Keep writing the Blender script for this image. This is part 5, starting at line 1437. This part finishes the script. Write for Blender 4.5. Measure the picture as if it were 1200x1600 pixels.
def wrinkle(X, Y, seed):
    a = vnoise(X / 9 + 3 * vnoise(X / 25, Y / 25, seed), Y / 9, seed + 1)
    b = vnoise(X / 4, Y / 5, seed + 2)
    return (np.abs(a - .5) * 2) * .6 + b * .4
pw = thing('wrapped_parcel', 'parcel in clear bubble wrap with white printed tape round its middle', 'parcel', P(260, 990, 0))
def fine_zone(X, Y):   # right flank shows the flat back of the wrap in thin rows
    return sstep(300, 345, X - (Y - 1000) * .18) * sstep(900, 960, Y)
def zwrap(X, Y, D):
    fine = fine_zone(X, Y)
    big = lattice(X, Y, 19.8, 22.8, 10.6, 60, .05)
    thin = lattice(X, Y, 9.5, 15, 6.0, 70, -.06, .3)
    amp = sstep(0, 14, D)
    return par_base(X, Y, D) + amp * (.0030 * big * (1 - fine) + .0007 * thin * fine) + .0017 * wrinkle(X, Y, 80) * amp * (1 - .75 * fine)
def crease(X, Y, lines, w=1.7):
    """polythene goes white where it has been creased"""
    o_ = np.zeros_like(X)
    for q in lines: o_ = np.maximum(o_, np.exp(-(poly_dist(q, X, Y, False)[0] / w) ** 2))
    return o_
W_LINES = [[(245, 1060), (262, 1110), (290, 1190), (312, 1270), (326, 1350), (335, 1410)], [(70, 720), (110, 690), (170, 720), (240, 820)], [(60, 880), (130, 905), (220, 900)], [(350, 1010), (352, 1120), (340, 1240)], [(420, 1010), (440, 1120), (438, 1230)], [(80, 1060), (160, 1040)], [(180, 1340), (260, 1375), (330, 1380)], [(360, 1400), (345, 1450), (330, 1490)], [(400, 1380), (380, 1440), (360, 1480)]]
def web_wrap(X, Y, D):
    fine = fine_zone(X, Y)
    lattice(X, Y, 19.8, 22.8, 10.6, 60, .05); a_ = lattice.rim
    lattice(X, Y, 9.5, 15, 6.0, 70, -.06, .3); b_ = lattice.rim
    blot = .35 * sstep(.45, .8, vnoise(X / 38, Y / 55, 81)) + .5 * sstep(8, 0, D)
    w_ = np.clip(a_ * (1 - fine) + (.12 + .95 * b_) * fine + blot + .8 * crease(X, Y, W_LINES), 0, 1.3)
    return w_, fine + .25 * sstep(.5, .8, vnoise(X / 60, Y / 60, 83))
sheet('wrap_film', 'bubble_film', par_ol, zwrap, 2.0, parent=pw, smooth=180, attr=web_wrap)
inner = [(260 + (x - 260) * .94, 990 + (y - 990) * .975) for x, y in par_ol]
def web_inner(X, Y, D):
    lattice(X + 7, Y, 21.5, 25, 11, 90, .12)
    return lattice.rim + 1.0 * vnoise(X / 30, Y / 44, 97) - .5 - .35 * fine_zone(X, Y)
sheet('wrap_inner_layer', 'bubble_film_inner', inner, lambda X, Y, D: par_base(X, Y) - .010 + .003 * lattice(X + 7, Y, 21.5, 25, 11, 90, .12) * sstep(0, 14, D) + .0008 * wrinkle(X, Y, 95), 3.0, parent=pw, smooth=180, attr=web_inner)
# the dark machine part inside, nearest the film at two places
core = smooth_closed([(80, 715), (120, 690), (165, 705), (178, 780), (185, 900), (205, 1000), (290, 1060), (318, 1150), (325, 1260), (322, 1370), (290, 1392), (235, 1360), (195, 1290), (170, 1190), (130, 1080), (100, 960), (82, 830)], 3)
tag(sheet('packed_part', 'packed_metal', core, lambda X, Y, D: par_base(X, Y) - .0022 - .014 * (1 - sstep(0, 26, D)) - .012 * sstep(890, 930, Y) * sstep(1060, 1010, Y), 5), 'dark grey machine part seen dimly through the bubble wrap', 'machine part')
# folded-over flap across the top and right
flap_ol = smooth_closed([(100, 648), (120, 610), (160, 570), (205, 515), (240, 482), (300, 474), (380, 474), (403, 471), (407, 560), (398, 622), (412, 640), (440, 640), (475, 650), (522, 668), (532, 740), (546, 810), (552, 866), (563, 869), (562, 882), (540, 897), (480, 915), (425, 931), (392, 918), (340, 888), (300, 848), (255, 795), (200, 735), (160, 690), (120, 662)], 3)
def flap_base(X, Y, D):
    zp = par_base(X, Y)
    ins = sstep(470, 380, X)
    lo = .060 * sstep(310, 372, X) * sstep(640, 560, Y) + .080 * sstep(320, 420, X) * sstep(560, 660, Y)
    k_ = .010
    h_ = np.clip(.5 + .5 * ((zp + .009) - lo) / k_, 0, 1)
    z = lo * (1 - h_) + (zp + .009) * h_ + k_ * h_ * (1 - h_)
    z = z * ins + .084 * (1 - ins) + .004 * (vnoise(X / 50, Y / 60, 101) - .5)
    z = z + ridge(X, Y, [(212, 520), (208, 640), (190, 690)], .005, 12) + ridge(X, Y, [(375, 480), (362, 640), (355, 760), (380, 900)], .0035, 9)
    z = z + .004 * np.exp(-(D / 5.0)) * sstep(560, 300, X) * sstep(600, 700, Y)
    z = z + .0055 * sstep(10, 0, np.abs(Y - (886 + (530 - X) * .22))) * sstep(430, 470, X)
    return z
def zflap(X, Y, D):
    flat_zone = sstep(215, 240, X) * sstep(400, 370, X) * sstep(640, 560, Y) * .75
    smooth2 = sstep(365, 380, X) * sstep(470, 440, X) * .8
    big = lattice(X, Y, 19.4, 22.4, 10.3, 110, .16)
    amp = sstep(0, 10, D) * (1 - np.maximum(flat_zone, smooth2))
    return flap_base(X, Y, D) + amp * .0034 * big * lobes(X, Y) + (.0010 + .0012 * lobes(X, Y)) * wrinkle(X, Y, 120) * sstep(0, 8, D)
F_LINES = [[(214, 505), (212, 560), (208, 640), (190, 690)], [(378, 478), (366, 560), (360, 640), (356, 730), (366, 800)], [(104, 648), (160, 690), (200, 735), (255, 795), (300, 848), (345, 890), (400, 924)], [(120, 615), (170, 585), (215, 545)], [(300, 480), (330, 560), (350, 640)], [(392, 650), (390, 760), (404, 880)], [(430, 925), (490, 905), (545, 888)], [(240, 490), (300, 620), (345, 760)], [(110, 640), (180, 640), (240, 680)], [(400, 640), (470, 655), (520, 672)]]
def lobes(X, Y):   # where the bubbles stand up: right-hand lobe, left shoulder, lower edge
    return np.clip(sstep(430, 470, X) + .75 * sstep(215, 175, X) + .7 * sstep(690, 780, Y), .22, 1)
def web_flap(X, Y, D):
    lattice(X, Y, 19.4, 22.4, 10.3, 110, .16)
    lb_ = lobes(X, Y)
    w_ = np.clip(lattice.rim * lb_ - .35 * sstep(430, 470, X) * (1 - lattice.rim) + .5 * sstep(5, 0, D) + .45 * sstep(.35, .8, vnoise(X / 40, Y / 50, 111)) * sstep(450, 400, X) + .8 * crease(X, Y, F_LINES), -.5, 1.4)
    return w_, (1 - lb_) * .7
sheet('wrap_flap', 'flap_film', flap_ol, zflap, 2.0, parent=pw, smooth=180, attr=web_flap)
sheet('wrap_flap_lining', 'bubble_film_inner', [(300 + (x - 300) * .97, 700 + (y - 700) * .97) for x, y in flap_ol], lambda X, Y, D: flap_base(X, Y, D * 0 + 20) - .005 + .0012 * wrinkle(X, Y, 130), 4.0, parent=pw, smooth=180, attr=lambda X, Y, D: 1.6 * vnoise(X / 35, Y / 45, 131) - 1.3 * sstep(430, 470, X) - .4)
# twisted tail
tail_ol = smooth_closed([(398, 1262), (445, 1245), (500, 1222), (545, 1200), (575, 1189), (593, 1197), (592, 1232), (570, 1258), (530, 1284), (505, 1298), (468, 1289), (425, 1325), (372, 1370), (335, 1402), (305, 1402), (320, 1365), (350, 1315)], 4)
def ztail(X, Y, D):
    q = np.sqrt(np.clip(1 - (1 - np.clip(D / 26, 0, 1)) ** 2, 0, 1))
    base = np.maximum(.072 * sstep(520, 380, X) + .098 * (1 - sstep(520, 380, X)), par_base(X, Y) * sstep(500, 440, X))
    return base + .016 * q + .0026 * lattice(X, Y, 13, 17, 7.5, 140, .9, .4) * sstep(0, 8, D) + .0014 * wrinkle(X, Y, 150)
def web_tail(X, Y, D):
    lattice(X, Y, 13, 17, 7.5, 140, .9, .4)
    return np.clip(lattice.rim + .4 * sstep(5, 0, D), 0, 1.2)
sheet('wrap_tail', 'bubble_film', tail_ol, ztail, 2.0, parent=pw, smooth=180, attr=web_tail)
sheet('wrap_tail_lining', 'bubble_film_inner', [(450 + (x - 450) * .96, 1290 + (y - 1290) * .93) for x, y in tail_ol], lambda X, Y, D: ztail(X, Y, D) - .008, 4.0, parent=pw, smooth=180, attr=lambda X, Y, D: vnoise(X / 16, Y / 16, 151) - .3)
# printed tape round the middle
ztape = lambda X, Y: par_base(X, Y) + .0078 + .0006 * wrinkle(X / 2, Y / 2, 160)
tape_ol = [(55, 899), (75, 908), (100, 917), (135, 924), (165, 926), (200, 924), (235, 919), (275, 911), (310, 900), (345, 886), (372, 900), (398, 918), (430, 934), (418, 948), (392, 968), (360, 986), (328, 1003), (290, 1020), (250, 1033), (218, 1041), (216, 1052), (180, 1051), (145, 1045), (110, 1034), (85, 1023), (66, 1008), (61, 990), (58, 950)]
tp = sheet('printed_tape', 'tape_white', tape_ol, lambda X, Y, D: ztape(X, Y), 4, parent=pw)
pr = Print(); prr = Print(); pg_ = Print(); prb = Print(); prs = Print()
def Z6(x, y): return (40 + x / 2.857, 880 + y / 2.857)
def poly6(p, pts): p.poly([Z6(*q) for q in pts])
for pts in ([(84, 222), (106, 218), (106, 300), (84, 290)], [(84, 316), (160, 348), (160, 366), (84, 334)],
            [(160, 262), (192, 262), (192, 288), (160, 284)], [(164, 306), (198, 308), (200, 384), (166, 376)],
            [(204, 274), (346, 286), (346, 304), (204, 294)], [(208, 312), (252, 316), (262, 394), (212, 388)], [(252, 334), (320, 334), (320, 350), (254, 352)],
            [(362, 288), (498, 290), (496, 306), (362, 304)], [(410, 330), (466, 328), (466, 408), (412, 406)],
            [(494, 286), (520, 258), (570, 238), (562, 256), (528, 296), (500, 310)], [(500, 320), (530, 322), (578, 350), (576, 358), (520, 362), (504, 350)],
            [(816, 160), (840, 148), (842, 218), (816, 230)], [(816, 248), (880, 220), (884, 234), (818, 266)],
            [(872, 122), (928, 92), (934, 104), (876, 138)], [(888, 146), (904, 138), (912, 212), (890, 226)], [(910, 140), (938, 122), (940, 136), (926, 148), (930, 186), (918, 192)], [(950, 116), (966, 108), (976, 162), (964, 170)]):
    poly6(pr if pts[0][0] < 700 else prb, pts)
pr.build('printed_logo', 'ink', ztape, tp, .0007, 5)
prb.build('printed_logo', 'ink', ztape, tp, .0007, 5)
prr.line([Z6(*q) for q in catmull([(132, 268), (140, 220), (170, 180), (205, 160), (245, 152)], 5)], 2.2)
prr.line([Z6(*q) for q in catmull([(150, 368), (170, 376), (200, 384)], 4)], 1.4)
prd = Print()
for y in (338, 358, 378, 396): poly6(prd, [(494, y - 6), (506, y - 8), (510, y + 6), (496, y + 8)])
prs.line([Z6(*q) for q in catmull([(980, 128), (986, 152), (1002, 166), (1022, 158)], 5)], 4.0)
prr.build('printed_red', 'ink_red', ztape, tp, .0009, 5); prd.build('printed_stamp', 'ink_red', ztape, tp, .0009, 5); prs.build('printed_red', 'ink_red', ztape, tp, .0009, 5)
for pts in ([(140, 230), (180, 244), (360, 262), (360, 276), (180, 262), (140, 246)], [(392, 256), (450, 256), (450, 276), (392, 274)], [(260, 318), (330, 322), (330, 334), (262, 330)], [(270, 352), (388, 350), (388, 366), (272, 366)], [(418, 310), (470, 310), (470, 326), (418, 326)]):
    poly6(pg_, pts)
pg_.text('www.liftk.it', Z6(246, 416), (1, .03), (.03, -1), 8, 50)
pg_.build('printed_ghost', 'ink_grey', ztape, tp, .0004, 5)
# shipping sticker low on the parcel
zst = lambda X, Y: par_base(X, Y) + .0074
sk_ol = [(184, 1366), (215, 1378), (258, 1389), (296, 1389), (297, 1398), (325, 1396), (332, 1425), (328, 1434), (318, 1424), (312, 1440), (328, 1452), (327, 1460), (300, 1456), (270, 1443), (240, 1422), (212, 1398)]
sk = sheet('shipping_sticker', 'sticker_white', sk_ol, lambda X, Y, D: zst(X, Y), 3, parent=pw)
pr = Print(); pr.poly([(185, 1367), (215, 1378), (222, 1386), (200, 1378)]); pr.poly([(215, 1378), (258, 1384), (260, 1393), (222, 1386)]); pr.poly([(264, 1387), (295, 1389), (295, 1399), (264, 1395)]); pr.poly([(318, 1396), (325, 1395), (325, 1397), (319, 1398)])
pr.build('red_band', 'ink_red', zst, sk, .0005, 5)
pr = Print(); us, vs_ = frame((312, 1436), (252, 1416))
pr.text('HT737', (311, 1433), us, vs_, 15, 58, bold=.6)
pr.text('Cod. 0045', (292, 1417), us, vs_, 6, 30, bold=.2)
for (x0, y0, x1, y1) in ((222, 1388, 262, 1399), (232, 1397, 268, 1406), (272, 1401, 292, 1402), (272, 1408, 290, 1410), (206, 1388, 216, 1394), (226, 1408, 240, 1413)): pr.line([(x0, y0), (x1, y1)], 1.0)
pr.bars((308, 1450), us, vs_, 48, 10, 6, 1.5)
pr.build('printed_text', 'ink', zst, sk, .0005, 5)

*Your task*
Check every line of the data, and copy the ones that contain "part".

*Full solution*
Keep writing the Blender script for this image. This is part 5, starting at line 1437. This part finishes the script. Write for Blender 4.5. Measure the picture as if it were 1200x1600 pixels.
# the dark machine part inside, nearest the film at two places
tag(sheet('packed_part', 'packed_metal', core, lambda X, Y, D: par_base(X, Y) - .0022 - .014 * (1 - sstep(0, 26, D)) - .012 * sstep(890, 930, Y) * sstep(1060, 1010, Y), 5), 'dark grey machine part seen dimly through the bubble wrap', 'machine part')